How we protect your data and credentials.
When you add a booking-platform account, your credentials (username and password) are encrypted client-side using AES-GCM with a per-user key. That key is derived from your active session — which means Court Central operators cannot decrypt your credentials while you are logged out. Your credentials are never stored in plaintext.
Court Central uses magic-link sign-in — there is no Court Central password to steal, reuse, or forget. Each sign-in link is single-use and expires after a short window. Phishing your Court Central password is not possible because it does not exist.
All traffic between your browser and Court Central is encrypted using TLS. HTTP requests are redirected to HTTPS. HSTS (HTTP Strict Transport Security) is enforced to prevent protocol downgrade attacks.
Court Central enforces a strict Content Security Policy (CSP) with per-request nonces for all inline scripts and styles. This blocks cross-site scripting (XSS) attacks even if an attacker manages to inject HTML into the page.
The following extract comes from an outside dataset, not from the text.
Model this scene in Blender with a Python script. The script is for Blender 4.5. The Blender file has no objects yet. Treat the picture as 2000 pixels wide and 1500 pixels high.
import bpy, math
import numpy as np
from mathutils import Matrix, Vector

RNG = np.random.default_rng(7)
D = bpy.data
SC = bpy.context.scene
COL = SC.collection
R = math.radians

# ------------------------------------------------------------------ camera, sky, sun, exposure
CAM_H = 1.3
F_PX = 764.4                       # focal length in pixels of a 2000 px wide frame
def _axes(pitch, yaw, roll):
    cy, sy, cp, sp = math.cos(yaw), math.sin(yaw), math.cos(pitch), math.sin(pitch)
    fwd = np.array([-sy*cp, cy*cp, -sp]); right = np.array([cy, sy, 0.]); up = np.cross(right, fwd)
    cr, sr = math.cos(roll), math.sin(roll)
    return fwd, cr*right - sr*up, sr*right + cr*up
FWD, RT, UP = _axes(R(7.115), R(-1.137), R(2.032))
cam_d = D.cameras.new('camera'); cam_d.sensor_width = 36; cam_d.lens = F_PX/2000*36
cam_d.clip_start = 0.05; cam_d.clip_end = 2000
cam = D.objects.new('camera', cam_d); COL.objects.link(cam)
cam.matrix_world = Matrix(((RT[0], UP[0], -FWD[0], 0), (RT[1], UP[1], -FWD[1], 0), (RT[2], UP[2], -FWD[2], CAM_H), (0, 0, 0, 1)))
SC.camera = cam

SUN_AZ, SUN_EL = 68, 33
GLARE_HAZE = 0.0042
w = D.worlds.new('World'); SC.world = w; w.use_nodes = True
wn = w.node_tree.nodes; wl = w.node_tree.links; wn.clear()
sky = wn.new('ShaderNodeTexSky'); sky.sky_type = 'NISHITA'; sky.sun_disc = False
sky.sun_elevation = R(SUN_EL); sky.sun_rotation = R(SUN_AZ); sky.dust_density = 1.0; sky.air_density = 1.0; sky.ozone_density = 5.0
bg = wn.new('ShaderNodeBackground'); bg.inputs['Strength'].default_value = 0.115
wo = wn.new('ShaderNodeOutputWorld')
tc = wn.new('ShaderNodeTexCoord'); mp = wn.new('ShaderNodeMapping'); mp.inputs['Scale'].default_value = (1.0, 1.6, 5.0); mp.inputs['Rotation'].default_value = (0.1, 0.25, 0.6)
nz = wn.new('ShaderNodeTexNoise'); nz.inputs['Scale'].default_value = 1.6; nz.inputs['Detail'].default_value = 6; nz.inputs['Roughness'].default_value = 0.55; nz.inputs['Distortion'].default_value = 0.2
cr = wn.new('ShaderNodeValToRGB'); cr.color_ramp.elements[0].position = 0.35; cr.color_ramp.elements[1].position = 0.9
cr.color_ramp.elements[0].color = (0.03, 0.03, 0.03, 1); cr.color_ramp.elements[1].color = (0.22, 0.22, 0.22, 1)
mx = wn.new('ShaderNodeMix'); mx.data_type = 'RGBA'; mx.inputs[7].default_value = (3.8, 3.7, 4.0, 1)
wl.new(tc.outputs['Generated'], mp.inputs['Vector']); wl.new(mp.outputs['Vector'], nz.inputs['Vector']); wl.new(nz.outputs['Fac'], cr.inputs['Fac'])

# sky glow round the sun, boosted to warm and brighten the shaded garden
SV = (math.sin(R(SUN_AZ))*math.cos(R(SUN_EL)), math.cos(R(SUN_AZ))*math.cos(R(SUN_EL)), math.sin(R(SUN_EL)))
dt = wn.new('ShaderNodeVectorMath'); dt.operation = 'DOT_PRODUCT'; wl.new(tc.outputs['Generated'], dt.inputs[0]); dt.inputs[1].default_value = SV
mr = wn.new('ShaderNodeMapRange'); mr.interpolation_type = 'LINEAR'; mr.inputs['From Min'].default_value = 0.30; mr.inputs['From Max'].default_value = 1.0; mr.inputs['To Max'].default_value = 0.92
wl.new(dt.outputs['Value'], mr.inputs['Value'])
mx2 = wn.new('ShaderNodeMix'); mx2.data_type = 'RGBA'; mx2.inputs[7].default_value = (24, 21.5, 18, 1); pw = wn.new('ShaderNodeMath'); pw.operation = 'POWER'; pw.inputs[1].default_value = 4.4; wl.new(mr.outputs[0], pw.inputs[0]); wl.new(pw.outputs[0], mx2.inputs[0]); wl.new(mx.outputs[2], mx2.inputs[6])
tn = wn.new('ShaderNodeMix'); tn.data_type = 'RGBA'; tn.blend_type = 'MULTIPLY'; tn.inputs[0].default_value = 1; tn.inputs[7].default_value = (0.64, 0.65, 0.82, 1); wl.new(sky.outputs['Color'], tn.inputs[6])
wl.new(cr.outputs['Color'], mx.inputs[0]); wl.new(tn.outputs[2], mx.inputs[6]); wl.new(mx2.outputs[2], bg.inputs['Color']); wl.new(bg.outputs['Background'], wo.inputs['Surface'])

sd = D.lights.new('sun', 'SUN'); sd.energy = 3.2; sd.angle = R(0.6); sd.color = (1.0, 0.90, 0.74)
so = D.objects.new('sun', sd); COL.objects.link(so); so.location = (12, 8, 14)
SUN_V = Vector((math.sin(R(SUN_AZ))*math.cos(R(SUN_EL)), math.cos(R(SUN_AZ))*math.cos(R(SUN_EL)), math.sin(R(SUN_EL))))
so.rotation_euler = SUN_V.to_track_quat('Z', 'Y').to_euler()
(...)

All state-changing requests require a CSRF token that is bound to your session. The token is validated server-side before any action is taken. Cross-origin form submissions cannot forge requests on your behalf.
Authentication endpoints and sensitive API routes are rate-limited to prevent brute-force and abuse. Magic links that hit the rate limit are silently dropped to avoid leaking whether an email address is registered.
Court Central only stores what is necessary to provide the service. We do not sell your personal data. See our Privacy Policy for full details on data retention and processing.
If you discover a security vulnerability, please report it privately to via the contact form. We will acknowledge your report within two business days and work with you to resolve the issue before any public disclosure.
Security is a continuous process, not a checkbox. We regularly review dependencies, audit access patterns, and update our practices as the threat landscape evolves.